START Data lines
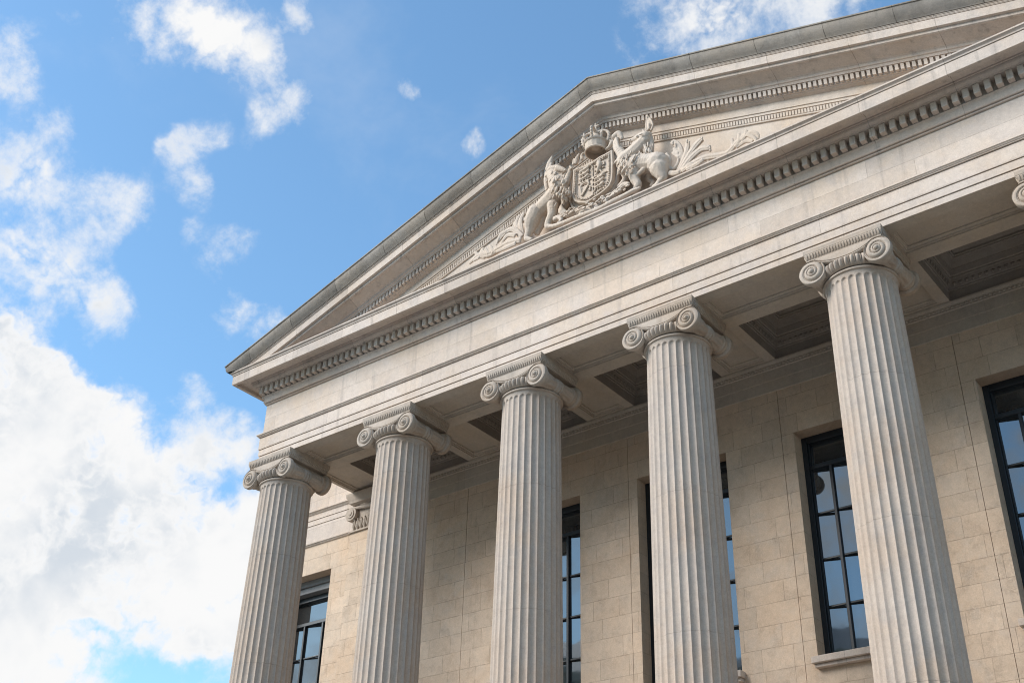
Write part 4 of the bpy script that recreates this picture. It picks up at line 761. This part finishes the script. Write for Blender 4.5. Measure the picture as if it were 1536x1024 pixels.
# shield: thick plate, raised border, quartered charges, backing scrollwork
sh = empty('heraldic_shield', (10.3, -1.05, 17.3), 'carved stone shield with quartered charges and a thick raised rim under the crown', 'shield')
SB = (10.3, -1.05, 17.3)
def plate(outline, y0, y1, inset=0):
    bm = bmesh.new()
    c = Vector((sum(p[0] for p in outline) / len(outline), sum(p[1] for p in outline) / len(outline)))
    def ring(y, s): return [(c.x + (p[0] - c.x) * s, y, c.y + (p[1] - c.y) * s) for p in outline]
    return bm, ring
bm, ring = plate(SHIELD, 0, 0)
loft(bm, [ring(-.70, 1.0), ring(-1.10, 1.0), ring(-1.12, .985), ring(-1.12, .93), ring(-1.105, .92), ring(-1.105, .90), ring(-1.115, .89), ring(-1.115, .80), ring(-1.10, .785), ring(-1.085, .78)], closed=True, cap1=True)
link('plate', bm, M_CARVE, sh, SB)
bm, ring = plate(BACK, 0, 0)
loft(bm, [ring(-.62, 1.0), ring(-.95, 1.02), ring(-1.0, .99), ring(-1.0, .93), ring(-.96, .91)], closed=True, cap1=True)
link('backing', bm, M_CARVE, sh, SB)
# charges
cx0 = sum(p[0] for p in SHIELD) / len(SHIELD); cz0 = sum(p[1] for p in SHIELD) / len(SHIELD)
xs = [p[0] for p in SHIELD]; zs_ = [p[1] for p in SHIELD]
ch = []
cxm = (min(xs) + max(xs)) / 2; czm = min(zs_) + (max(zs_) - min(zs_)) * .52
for k in range(14): ch.append([(cxm, -1.09, czm - .50 + k * .072, .016), (cxm, -1.09, czm - .44 + k * .072, .016)])
for k in range(12): ch.append([(cxm - .40 + k * .068, -1.09, czm + .02, .016), (cxm - .36 + k * .068, -1.09, czm + .02, .016)])
rs = random.Random(5)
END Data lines
» **Short exercise**: Give the data again exactly as written, with all pictures left out.

» **Correct answer**:
Write part 4 of the bpy script that recreates this picture. It picks up at line 761. This part finishes the script. Write for Blender 4.5. Measure the picture as if it were 1536x1024 pixels.
# shield: thick plate, raised border, quartered charges, backing scrollwork
sh = empty('heraldic_shield', (10.3, -1.05, 17.3), 'carved stone shield with quartered charges and a thick raised rim under the crown', 'shield')
SB = (10.3, -1.05, 17.3)
def plate(outline, y0, y1, inset=0):
    bm = bmesh.new()
    c = Vector((sum(p[0] for p in outline) / len(outline), sum(p[1] for p in outline) / len(outline)))
    def ring(y, s): return [(c.x + (p[0] - c.x) * s, y, c.y + (p[1] - c.y) * s) for p in outline]
    return bm, ring
bm, ring = plate(SHIELD, 0, 0)
loft(bm, [ring(-.70, 1.0), ring(-1.10, 1.0), ring(-1.12, .985), ring(-1.12, .93), ring(-1.105, .92), ring(-1.105, .90), ring(-1.115, .89), ring(-1.115, .80), ring(-1.10, .785), ring(-1.085, .78)], closed=True, cap1=True)
link('plate', bm, M_CARVE, sh, SB)
bm, ring = plate(BACK, 0, 0)
loft(bm, [ring(-.62, 1.0), ring(-.95, 1.02), ring(-1.0, .99), ring(-1.0, .93), ring(-.96, .91)], closed=True, cap1=True)
link('backing', bm, M_CARVE, sh, SB)
# charges
cx0 = sum(p[0] for p in SHIELD) / len(SHIELD); cz0 = sum(p[1] for p in SHIELD) / len(SHIELD)
xs = [p[0] for p in SHIELD]; zs_ = [p[1] for p in SHIELD]
ch = []
cxm = (min(xs) + max(xs)) / 2; czm = min(zs_) + (max(zs_) - min(zs_)) * .52
for k in range(14): ch.append([(cxm, -1.09, czm - .50 + k * .072, .016), (cxm, -1.09, czm - .44 + k * .072, .016)])
for k in range(12): ch.append([(cxm - .40 + k * .068, -1.09, czm + .02, .016), (cxm - .36 + k * .068, -1.09, czm + .02, .016)])
rs = random.Random(5)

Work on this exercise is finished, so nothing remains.